Der Stichtag zur Einführung von PSD2, der 14.September, bedeutet für die meisten das Ende der iTAN-Listen und vielleicht noch die Einführung eines zweiten Faktors zur Anmeldung beim Online-Banking. Doch das ist nur die Kulisse für die viel umfassenderen Änderungen, die Open Banking mit sich bringen wird.

Die Basis von Open Banking ist die Verpflichtung der Banken, eine Schnittstelle (API) bereit zu stellen, über die Programme auf die Daten des Kunden zugreifen und sogar Transaktionen in seinem Auftrag vornehmen können. Das könnte eine tolle Sache sein.
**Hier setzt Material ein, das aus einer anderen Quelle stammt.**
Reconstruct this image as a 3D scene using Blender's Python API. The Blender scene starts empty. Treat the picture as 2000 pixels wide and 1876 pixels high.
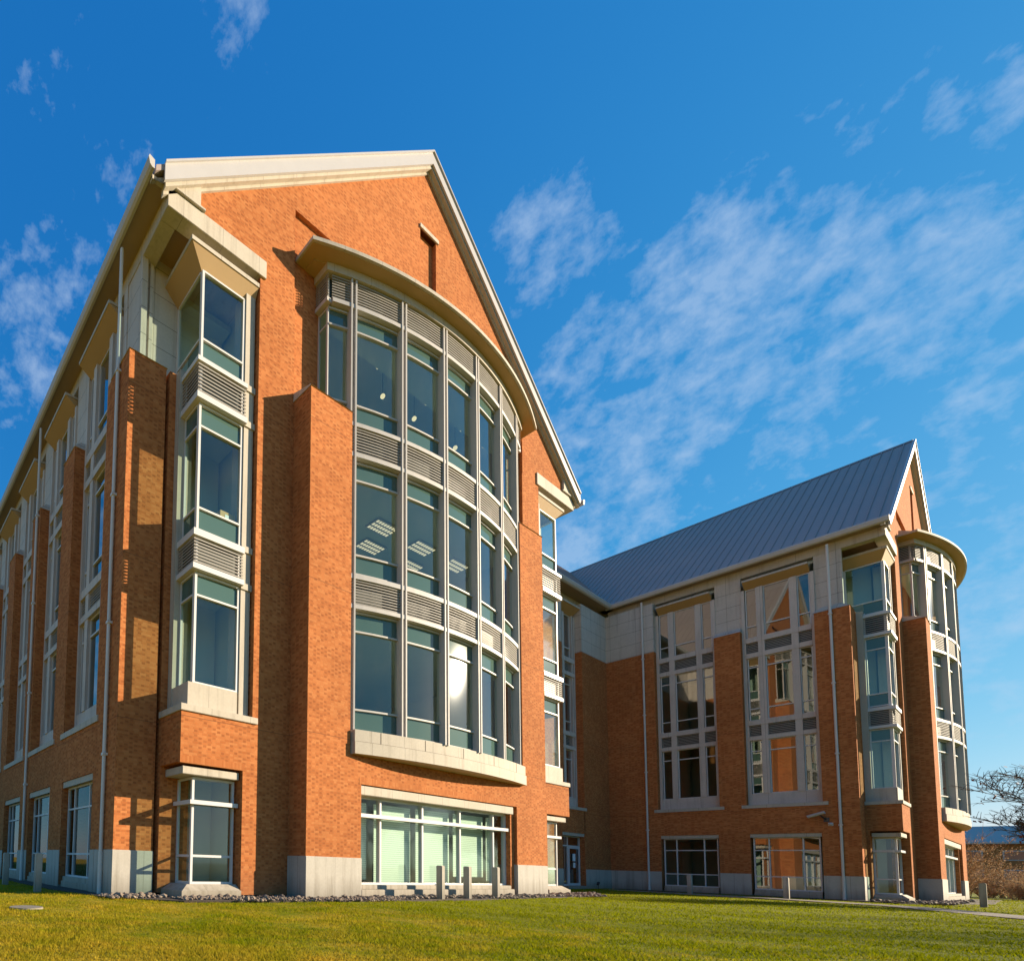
import bpy, bmesh, math, random
import numpy as np
from mathutils import Vector, Matrix
random.seed(7); np.random.seed(7)
scene = bpy.context.scene
R = math.radians

# ------------------------------------------------------------------ camera
CAM_LOC = Vector((0.0, 0.0, 0.943))
ROT = Matrix(((0.8680139412898058, -0.4956373237250402, 0.029923921153774374),
              (0.05611734710208882, 0.03804307792285402, -0.9976991368024627),
              (0.49335853198334506, 0.8676960110273847, 0.06083577373884015)))
cam_data = bpy.data.cameras.new("camera")
cam_data.sensor_width = 36.0
cam_data.lens = 1024.43 / 2000.0 * 36.0
cam_data.shift_x = (1000 - 293.0) / 2000.0
cam_data.shift_y = (1616.75 - 938.0) / 2000.0
cam_data.clip_start = 0.1
cam_data.clip_end = 3000.0
cam = bpy.data.objects.new("camera", cam_data)
scene.collection.objects.link(cam)
rx, dn, fw = ROT[0], ROT[1], ROT[2]
m = Matrix(((rx[0], -dn[0], -fw[0]), (rx[1], -dn[1], -fw[1]), (rx[2], -dn[2], -fw[2])))
cam.matrix_world = Matrix.Translation(CAM_LOC) @ m.to_4x4()
scene.camera = cam

# ------------------------------------------------------------------ sun, sky, exposure
SUN_AZ, SUN_EL = 59.5, 18.2          # azimuth measured from -Y towards +X
SUN_DIR = Vector((math.sin(R(SUN_AZ)) * math.cos(R(SUN_EL)), -math.cos(R(SUN_AZ)) * math.cos(R(SUN_EL)), math.sin(R(SUN_EL))))
sun_data = bpy.data.lights.new("sun", 'SUN')
sun_data.energy = 5.0
sun_data.angle = R(0.53)
sun_data.color = (1.0, 0.83, 0.60)
sun = bpy.data.objects.new("sun", sun_data)
scene.collection.objects.link(sun)
sun.rotation_euler = SUN_DIR.to_track_quat('Z', 'Y').to_euler()
sun.location = (60, -40, 40)

world = bpy.data.worlds.new("World")
scene.world = world
world.use_nodes = True
wn, wl = world.node_tree.nodes, world.node_tree.links
wn.clear()
w_out = wn.new("ShaderNodeOutputWorld")
w_bg = wn.new("ShaderNodeBackground")
w_bg.inputs["Strength"].default_value = 0.115
sky = wn.new("ShaderNodeTexSky")
sky.sky_type = 'NISHITA'
sky.sun_disc = False
sky.sun_elevation = R(SUN_EL)
sky.sun_rotation = math.atan2(SUN_DIR.x, SUN_DIR.y)
sky.air_density = 1.0
sky.dust_density = 0.3
sky.ozone_density = 3.0
tint = wn.new("ShaderNodeMix"); tint.data_type = 'RGBA'; tint.blend_type = 'MULTIPLY'
tint.inputs[0].default_value = 1.0
tint.inputs[7].default_value = (0.50, 0.92, 1.28, 1)
wl.new(sky.outputs[0], tint.inputs[6])
# deepen the blue towards the zenith, channel by channel
csep = wn.new("ShaderNodeSeparateColor"); wl.new(tint.outputs[2], csep.inputs[0])
ccmb = wn.new("ShaderNodeCombineColor")
for i_, (a_, p_) in enumerate(((0.40, 1.45), (0.73, 0.70), (1.42, 0.37))):
    pw_ = wn.new("ShaderNodeMath"); pw_.operation = 'POWER'; wl.new(csep.outputs[i_], pw_.inputs[0]); pw_.inputs[1].default_value = p_
    ml_ = wn.new("ShaderNodeMath"); ml_.operation = 'MULTIPLY'; wl.new(pw_.outputs[0], ml_.inputs[0]); ml_.inputs[1].default_value = a_
    wl.new(ml_.outputs[0], ccmb.inputs[i_])
r_cap = wn.new("ShaderNodeMath"); r_cap.operation = 'MINIMUM'      # no red glow low on the horizon
g_src = ccmb.inputs[1].links[0].from_socket
r_src = ccmb.inputs[0].links[0].from_socket
wl.new(r_src, r_cap.inputs[0])
g_k = wn.new("ShaderNodeMath"); g_k.operation = 'MULTIPLY'; wl.new(g_src, g_k.inputs[0]); g_k.inputs[1].default_value = 0.86
wl.new(g_k.outputs[0], r_cap.inputs[1]); wl.new(r_cap.outputs[0], ccmb.inputs[0])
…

Ermöglichte es doch, dass ich meine Finanzen mit einem von mir ausgewählten Programm verwalte und nicht mehr auf das grottige Online-Banking-Interface meiner Bank angewiesen wäre. Vielleicht sogar mit einem Open-Source-Programm...

Eine Analyse von Jürgen Schmidt

Jürgen Schmidt - aka ju - ist leitender Redakteur von heise Security und Senior Fellow Security bei heise. Von Haus aus Diplom-Physiker, arbeitet er seit über 15 Jahren bei Heise und interessiert sich auch für die Bereiche Netzwerke, Linux und Open Source.

Doch halt – so ist das nicht gemeint! Ich als Kunde bekomme gar keinen Zugriff auf das API. Den bekommen nur sogenannte FinTechs. Und ich darf dann solche FinTech-Unternehmen autorisieren, in meinem Namen einzelne Transaktionen mit meinem Konto durchzuführen oder es sogar komplett zu verwalten.

Diese FinTechs sind dann typischerweise Startup-Unternehmen im Finanzbereich mit innovativen Ideen, wie man Kunden glücklich machen und dabei jede Menge Geld verdienen kann. Was könnte dabei schon schief gehen? Dass ein im Finanzmarkt tätiges Unternehmen heimlich Transaktionsdaten an Dritte verkauft, ist doch kaum vorstellbar, oder? Mastercard und Google? Oh.

Dass Startups es wegen des enormen Drucks, möglichst schnell viel Umsatz und dann auch Gewinn zu erwirtschaften, mit der Sicherheit nicht so genau nehmen? Man muss kein Schwarzmaler sein, um zu befürchten, dass FinTechs – beziehungsweise deren Kunden – leichte Beute für organisierte Cybercrime werden. Der werden schon die etablierten Banken kaum noch Herr; Startups mit API-Zugriff auf tausende oder sogar Millionen Konten sind ein viel einfacheres und ähnlich lukratives Ziel.

PSD2 und Open Banking bedeutet also keineswegs, dass wir mehr Zugriffsrechte auf unsere Daten und unser Geld bekommen. Oder dass der Open-Source-Gedanke jetzt auch die Bankenwelt erreicht hätte. Open Banking bedeutet vielmehr, dass es im Finanzmarkt viele neue Player geben wird, weil die großen Finanz-Haie ihre Gewässer für hungrige Piranha-Schwärme öffnen müssen – und wir sind das Futter.